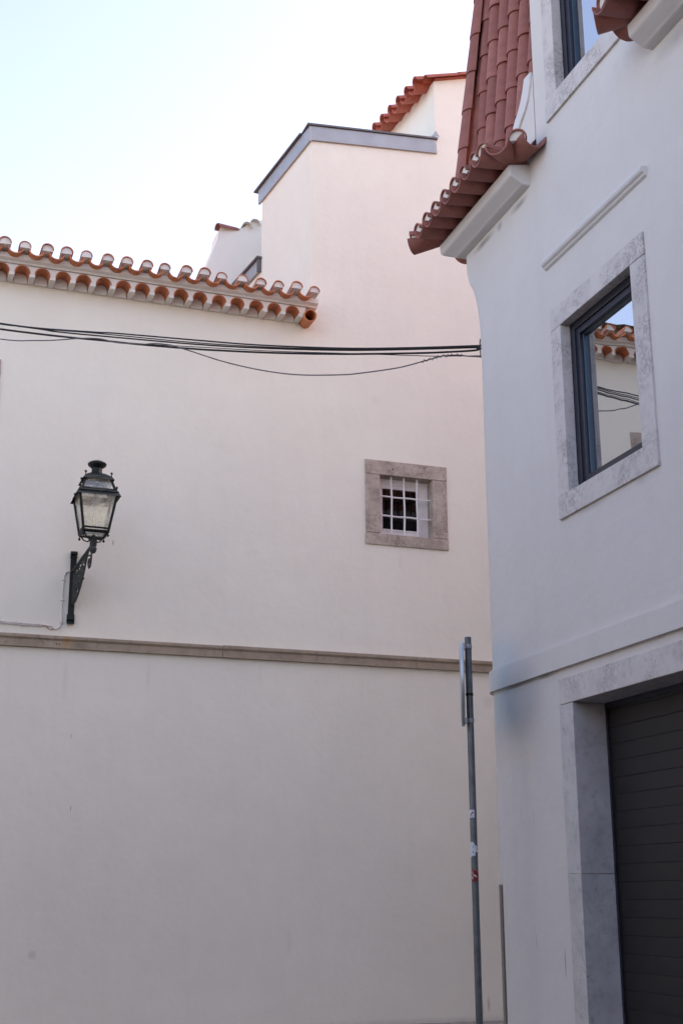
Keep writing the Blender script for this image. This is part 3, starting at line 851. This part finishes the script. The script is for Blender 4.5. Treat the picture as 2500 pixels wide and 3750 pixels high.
# lantern body
ZB, ZR, ZU = .985, 1.475, 1.675
b = MB()
def edges(b, z0, h0, z1, h1, w, bot=True, top=True):
    for sx in (-1, 1):
        for sy in (-1, 1):
            b.tube([(AX+sx*h0, AY+sy*h0, z0), (AX+sx*h1, AY+sy*h1, z1)], w, 4)
    for zz, h, on in ((z0, h0, bot), (z1, h1, top)):
        if on:
            for p, q in (((-1,-1),(1,-1)),((1,-1),(1,1)),((1,1),(-1,1)),((-1,1),(-1,-1))):
                b.tube([(AX+p[0]*h, AY+p[1]*h, zz), (AX+q[0]*h, AY+q[1]*h, zz)], w, 4)
edges(b, ZB, .150, ZR, .232, .021)
edges(b, ZB+.045, .157, ZB+.06, .159, .012, top=False)
edges(b, ZR+.03, .205, ZU, .150, .019)
b.build('lantern_frame', M['iron'], lamp)
b = MB()
b.frustum(ZR-.055, .272, ZR+.028, .222, AX, AY, cap=False); b.frustum(ZR-.055, .266, ZR+.022, .216, AX, AY, cap=False)
b.frustum(ZR+.028, .222, ZR+.034, .205, AX, AY, cap=False)
b.frustum(ZU-.03, .196, ZU+.022, .160, AX, AY, cap=False); b.frustum(ZU-.03, .19, ZU+.02, .154, AX, AY, cap=False)
b.frustum(ZU+.022, .160, ZU+.07, .09, AX, AY, cap=False)
b.build('rim', M['iron'], lamp)
MB().lathe([(.11,ZU+.035),(.098,ZU+.06),(.075,ZU+.085),(.066,ZU+.11),(.066,ZU+.155),(.085,ZU+.17),(.112,ZU+.19),(.118,ZU+.21),(.11,ZU+.225),(.07,ZU+.245),(.03,ZU+.255),(.001,ZU+.262)], 20, (AX,AY,0)).build('chimney', M['iron'], lamp)
for h, zz in ((.222, ZR+.045), (.160, ZU+.04), (.150, ZB-.035)):
    for sx in (-1, 1):
        for sy in (-1, 1):
            q = MB().ball((AX+sx*h, AY+sy*h, zz+(.018 if zz > ZB else -.012)), .017, 8)
            q.tube([(AX+sx*h, AY+sy*h, zz-.025), (AX+sx*h, AY+sy*h, zz+.012)], .008, 6)
            q.build('finial', M['iron'], lamp)
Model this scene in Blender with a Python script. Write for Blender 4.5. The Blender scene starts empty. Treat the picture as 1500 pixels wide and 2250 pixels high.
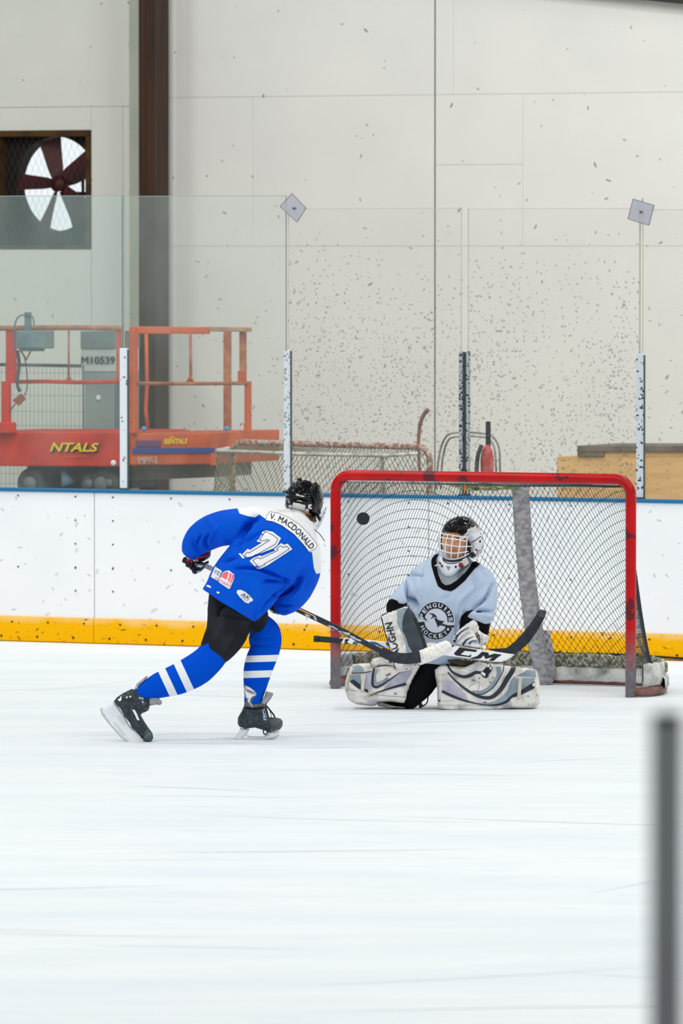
import bpy, bmesh, math, random
from math import sin, cos, pi, atan, sqrt, radians
from mathutils import Vector, Matrix, noise
from mathutils.bvhtree import BVHTree
from mathutils.geometry import tessellate_polygon
random.seed(7)
SC = bpy.context.scene
COL = SC.collection

# ------------------------------------------------------------ camera
F = 15000.0                 # focal length in pixels of the 1500 x 2250 frame
H = 2.585                   # eye height
PIT = atan(575.0 / F)       # the horizon lies 575 px above the middle
cam_data = bpy.data.cameras.new('camera')
cam = bpy.data.objects.new('camera', cam_data)
COL.objects.link(cam)
cam.location = (0, 0, H)
cam.rotation_euler = (pi / 2 - PIT, 0, 0)
cam_data.sensor_fit = 'VERTICAL'
cam_data.sensor_height = 36.0
cam_data.sensor_width = 24.0
cam_data.lens = 36.0 * F / 2250.0
cam_data.clip_start = 0.5
cam_data.clip_end = 300
cam_data.dof.use_dof = True
cam_data.dof.focus_distance = 38.0
cam_data.dof.aperture_fstop = 6.0
SC.camera = cam

# ------------------------------------------------------------ world, lamps, exposure
def lin(c):
    c = c / 255.0
    return c / 12.92 if c <= 0.04045 else ((c + 0.055) / 1.055) ** 2.4
def rgb(r, g, b): return (lin(r), lin(g), lin(b), 1.0)

world = bpy.data.worlds.new('world'); SC.world = world; world.use_nodes = True
bg = world.node_tree.nodes['Background']
bg.inputs[0].default_value = (0.90, 0.965, 1.0, 1)
bg.inputs[1].default_value = 1.0
def area(x, y, z, sx, sy, e, tilt=0):
    l = bpy.data.lights.new('rink_and_fill_lamp', 'AREA'); l.shape = 'RECTANGLE'; l.size = sx; l.size_y = sy
    l.energy = e; l.color = (1, 0.985, 0.96)
    o = bpy.data.objects.new('rink_and_fill_lamp', l); COL.objects.link(o); o.location = (x, y, z); o.rotation_euler = (tilt, 0, 0)
for ly in (15, 22, 28, 33.5, 39):
    for lx in (-10, -3.5, 3.5, 10):
        area(lx, ly, 8.2, 2.4, 0.6, 146)
for lx in (-8, -2.5, 2.5, 8):  # added fill row, tilted towards the back wall to brighten it
    area(lx, 43.5, 7.6, 2.4, 0.6, 160, radians(37))
SC.view_settings.view_transform = 'Standard'
SC.view_settings.look = 'None'
SC.view_settings.gamma = 1.0
SC.view_settings.use_curve_mapping = False
SC.view_settings.exposure = 0.0

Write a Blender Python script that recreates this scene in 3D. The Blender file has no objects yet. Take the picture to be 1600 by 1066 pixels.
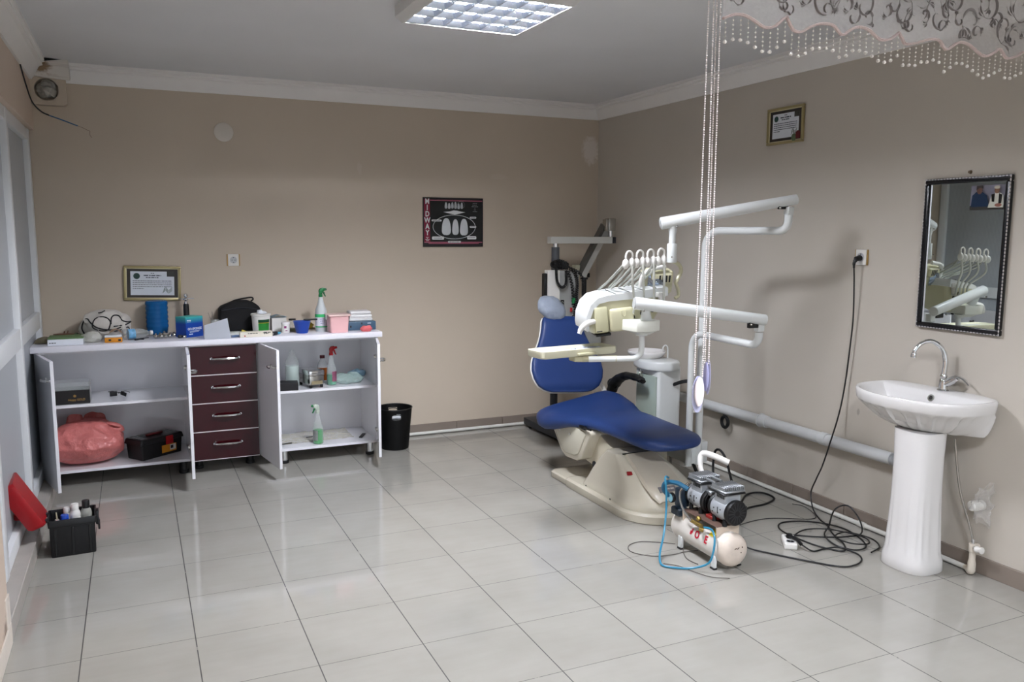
import bpy, bmesh, math, random
from mathutils import Vector, Matrix, noise
random.seed(7)
SC = bpy.context.scene
COL = SC.collection
PI = math.pi
R = math.radians

# ---------------------------------------------------------------- materials
def lin(h):
    h = h.lstrip('#')
    v = [int(h[i:i+2], 16)/255 for i in (0, 2, 4)]
    return tuple(c/12.92 if c <= .04045 else ((c+.055)/1.055)**2.4 for c in v) + (1,)

MATS = {}
def mat(name, col, rough=.5, metal=0, var=.06, vscale=9, bump=0, bscale=60, alpha=1, trans=0, ior=1.45,
        coat=0, sss=0, spec=.5, rvar=0, thin=False):
    """procedural principled material: noise mottles the colour and roughness, optional bump"""
    if name in MATS: return MATS[name]
    m = bpy.data.materials.new(name); m.use_nodes = True
    n, l = m.node_tree.nodes, m.node_tree.links
    b = n['Principled BSDF']
    c = lin(col) if isinstance(col, str) else col
    b.inputs['Roughness'].default_value = rough
    b.inputs['Metallic'].default_value = metal
    b.inputs['Alpha'].default_value = alpha
    b.inputs['Transmission Weight'].default_value = trans
    b.inputs['IOR'].default_value = ior
    b.inputs['Coat Weight'].default_value = coat
    b.inputs['Specular IOR Level'].default_value = spec
    tc = n.new('ShaderNodeTexCoord')
    nz = n.new('ShaderNodeTexNoise'); nz.inputs['Scale'].default_value = vscale; nz.inputs['Detail'].default_value = 3
    l.new(tc.outputs['Object'], nz.inputs['Vector'])
    mx = n.new('ShaderNodeMix'); mx.data_type = 'RGBA'
    mx.inputs[6].default_value = tuple(max(0, x*(1-var)) for x in c[:3])+(1,)
    mx.inputs[7].default_value = tuple(min(1, x*(1+var)) for x in c[:3])+(1,)
    l.new(nz.outputs['Fac'], mx.inputs[0])
    l.new(mx.outputs[2], b.inputs['Base Color'])
    if rvar:
        mr = n.new('ShaderNodeMapRange'); mr.inputs[3].default_value = max(.02, rough-rvar); mr.inputs[4].default_value = rough+rvar
        l.new(nz.outputs['Fac'], mr.inputs[0]); l.new(mr.outputs[0], b.inputs['Roughness'])
    if bump:
        n2 = n.new('ShaderNodeTexNoise'); n2.inputs['Scale'].default_value = bscale; n2.inputs['Detail'].default_value = 4
        l.new(tc.outputs['Object'], n2.inputs['Vector'])
        bp = n.new('ShaderNodeBump'); bp.inputs['Strength'].default_value = bump; bp.inputs['Distance'].default_value = .01
        l.new(n2.outputs['Fac'], bp.inputs['Height']); l.new(bp.outputs['Normal'], b.inputs['Normal'])
    MATS[name] = m
    return m

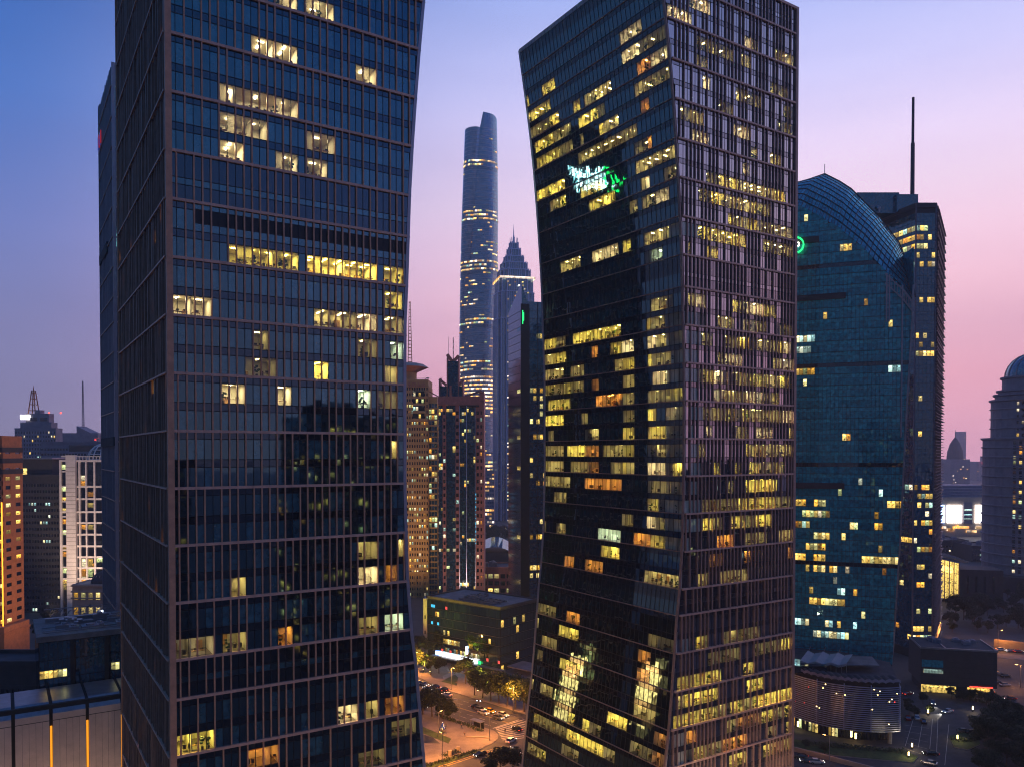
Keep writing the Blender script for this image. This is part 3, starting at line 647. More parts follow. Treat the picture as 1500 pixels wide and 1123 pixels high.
# white gridded building
D = 460; X0 = at(87, 663, D).x; r = thing('gridded_building', 'white stone building with a bold grid over dark glass and a latticed dome', 'building', (X0, D, 0)); px = lambda v: at(v, 663, D).x-X0; zz = lambda v: zat(v, D)
wl = MB(); wl.box(.4, px(162), .5, 30, 0, zz(676), 1)
for a, b in ((87, 90), (98, 112), (115, 117.5), (125, 127), (137, 139.5), (152, 155), (164, 168)): wl.box(px(a), px(b), -.5 if a != 98 else -1.6, .6, 0, zz(673) if a != 98 else zz(666), 0)
for i, q in enumerate((674, 712, 730, 749, 765, 782, 799, 815, 831, 847)): wl.box(px(112.2) if i % 3 else px(87), px(166), -.35, .55, zz(q+1.6), zz(q-1.2), 0)
for q in range(684, 880, 6): wl.box(px(98)-.03, px(112)+.03, -1.63, -1.5, zz(q+.35), zz(q-.35), 2)
for q in (668, 690, 712, 734, 756, 780, 805, 830): wl.box(px(90.2), px(97.8), -.3, .5, zz(q+1), zz(q-1), 0)
wl.build('wall', ['wall_w', 'dkgl', 'wall_c'], r)
ws = Parts(r, 'window', [K['dkgl'], K['lit'], K['screenw']]); rng = random.Random(2)
for a, b in ((117.5, 125), (127, 137), (139.5, 152), (155, 164), (90, 98)):
    for q in range(680, 868, 8):
        mb = MB(); li = 1 if rng.random() < .22 else 0
        if 817 <= q <= 846 and 117 < a < 130 and q % 3: li = 1
        mb.poly([(px(a)+.1, .42, zz(q+7)), (px(b)-.1, .42, zz(q+7)), (px(b)-.1, .42, zz(q)), (px(a)+.1, .42, zz(q))], li, (0, -1, 0)); ws.add(mb)
for a, b, q in ((118, 124.6, 818), (127.4, 133.5, 818), (118, 124.6, 832), (127.4, 133.5, 832)):
    mb = MB(); mb.box(px(a), px(b), .2, .4, zz(q+12), zz(q), 1); ws.add(mb)
ws.finish()
dm = MB(); cx_, cz_, rr_ = px(138), zz(672), 9.2
for i in range(14):
    a = 2*math.pi*i/14
    for j in range(5):
        t0, t1 = math.pi/2*j/5, math.pi/2*(j+1)/5
        dm.bar((cx_+rr_*math.cos(t0)*math.cos(a), 12+rr_*math.cos(t0)*math.sin(a), cz_+rr_*math.sin(t0)), (cx_+rr_*math.cos(t1)*math.cos(a), 12+rr_*math.cos(t1)*math.sin(a), cz_+rr_*math.sin(t1)), .45, .45)
        b = 2*math.pi*(i+1)/14
        dm.bar((cx_+rr_*math.cos(t0)*math.cos(a), 12+rr_*math.cos(t0)*math.sin(a), cz_+rr_*math.sin(t0)), (cx_+rr_*math.cos(t0)*math.cos(b), 12+rr_*math.cos(t0)*math.sin(b), cz_+rr_*math.sin(t0)), .4, .4)
dm.build('dome', 'white', r); part(r, 'dome_glazing', 'dkgl', lambda m: m.lathe([(rr_*.95*math.cos(t), cz_+rr_*.95*math.sin(t)) for t in [math.pi/2*i/6 for i in range(7)]], 18, cx_, 12))
part(r, 'parapet', 'wall_w', lambda m: [m.box(px(112), px(166), -.4, 0, zz(676), zz(673))]+[m.box(px(v), px(v)+.3, -.4, -.1, zz(673), zz(668)) for v in range(116, 166, 5)]+[m.box(px(112), px(166), -.38, -.12, zz(668.5), zz(667.5))])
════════
## AIM
The material above holds pictures; leave them out. Repeat exactly the lines from the one containing "Write a Blender" through the one containing "return tuple(c/12.92 if", and nothing else.

## COMPLETE OUTPUT
Write a Blender Python script that recreates this scene in 3D. The Blender file has no objects yet. Take the picture to be 1600 by 1066 pixels.
import bpy, bmesh, math, random
from mathutils import Vector, Matrix, noise
random.seed(7)
SC = bpy.context.scene
COL = SC.collection
PI = math.pi
R = math.radians

# ---------------------------------------------------------------- materials
def lin(h):
    h = h.lstrip('#')
    v = [int(h[i:i+2], 16)/255 for i in (0, 2, 4)]
    return tuple(c/12.92 if c <= .04045 else ((c+.055)/1.055)**2.4 for c in v) + (1,)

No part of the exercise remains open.